Las tensiones entre China y Taiwán ya no son ocasionales. La zozobra que experimentan los ciudadanos taiwaneses es de carácter permanente. Muchos analistas parecen coincidir es que existe una suerte de cuenta regresiva para que ello ocurra. Ello es así desde marzo pasado, el momento en el que Xi Jinping, de una manera inequívoca y contundente, se refirió a una reconquista de la isla incluyendo las opciones violentas.

Juega en contra de China el hecho de que tanto Taiwán como los países que soportan su libertad son muy conscientes, y además están alertas, sobre lo que podría estarse fraguando en el terreno militar desde Pekín. El malestar es creciente entre la población, pero estamos claros en que nada ocurrirá sin la debida planificación en los dos lados del conflicto.

Mientras en otras latitudes el mundo le dedica atención a temas de mayor actualidad y reverberación como la invasión rusa de Ucrania, en la región del mar Oriental de China y del estrecho de Taiwán no bajan la guardia un minuto ante la amenaza de una operación de carácter naval de envergadura.

En el lado militar chino, sin embargo, existe plena conciencia de lo mucho más complejo que es un ataque cuando el territorio enemigo sabe, a ciencia cierta, que este está siendo considerado y cuando, dentro del territorio a invadir, el estamento militar se ha estado preparando para repelerlo.

Atacar una isla, como es el caso de Taiwán, no es un asunto sencillo. Una isla no es más vulnerable que tierra firme cuando se trata de desactivar tempranamente su reacción. Quien tiene que estar mejor preparado es el agresor, o eso es lo que piensan los expertos en este tipo de operaciones bélicas. Se supone que la capacidad de defensa reactiva, es decir, la de los invadidos, debería haber sido aniquilada para el momento del desembarque, porque una invasión marítima implica momentos de extrema vulnerabilidad para el agresor.

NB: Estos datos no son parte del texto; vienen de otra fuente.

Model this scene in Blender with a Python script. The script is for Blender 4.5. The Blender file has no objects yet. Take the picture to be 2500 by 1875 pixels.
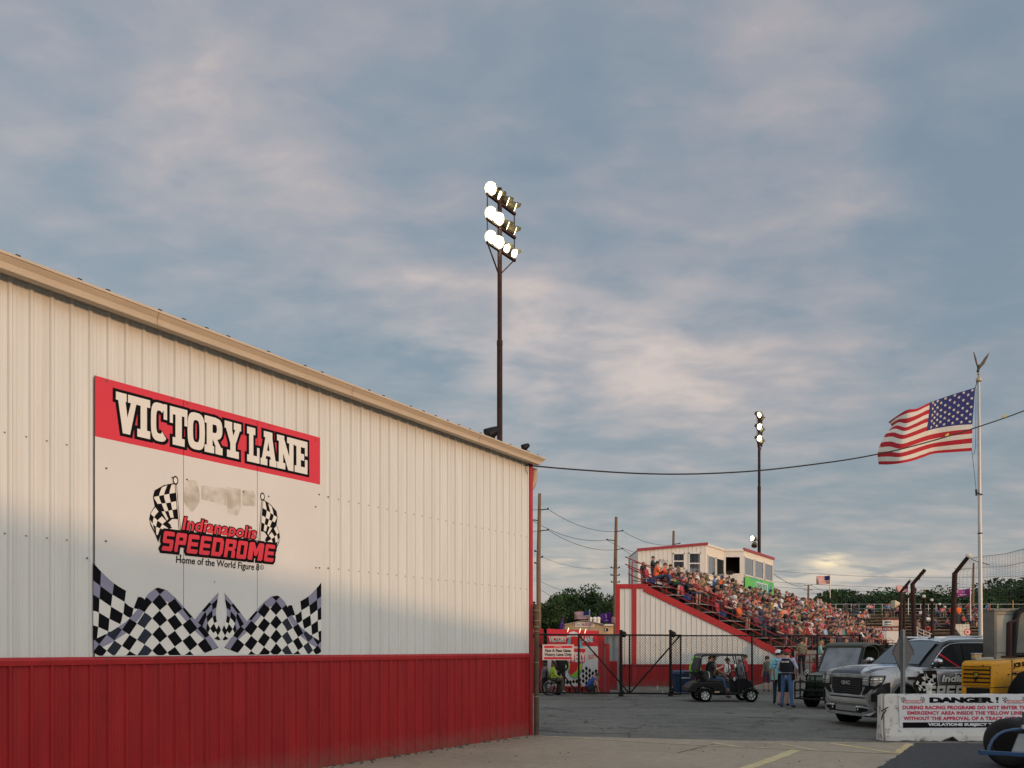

Es por esta razón que en Taiwán se considera que cualquier intento de agresión armada del lado chino comenzaría por destruir con misiles las infraestructuras claves de la isla, como sus bases aéreas por ejemplo, para que ello permita poner fuera de combate o desactivar la capacidad taiwanesa de respuesta de aire.

Todo lo anterior está siendo revisado constante y concienzudamente por los estrategas mientras el lector lee estas líneas. No hay nada en calma en la región.

En Washington, determinados como están a que la situación no se torne inmanejable, se encuentran igualmente en estado de alerta. El éxito o el fracaso de una acción militar china depende no solo de la capacidad de reacción de los locales, sino de la inmediatez del apoyo norteamericano en la contraofensiva. Cualquier retraso trabaja en favor de los invasores. Tal soporte debe ser calibrado en el detalle y, con una anticipación inmensa, dotar a las fuerzas americanas presentes en la zona de una capacidad misilística de largo alcance. Todo ello dentro del más absoluto hermetismo.

En síntesis, ingenuos son quienes piensan que cuando hay silencio en las dos capitales reina la calma en el terreno de las desavenencias. Hace falta solo que salte una chispa para que todos estos operativos que han estado poniendo a punto se muevan del letargo a la acción. Cada uno ha sido sopesado y analizado hasta la náusea.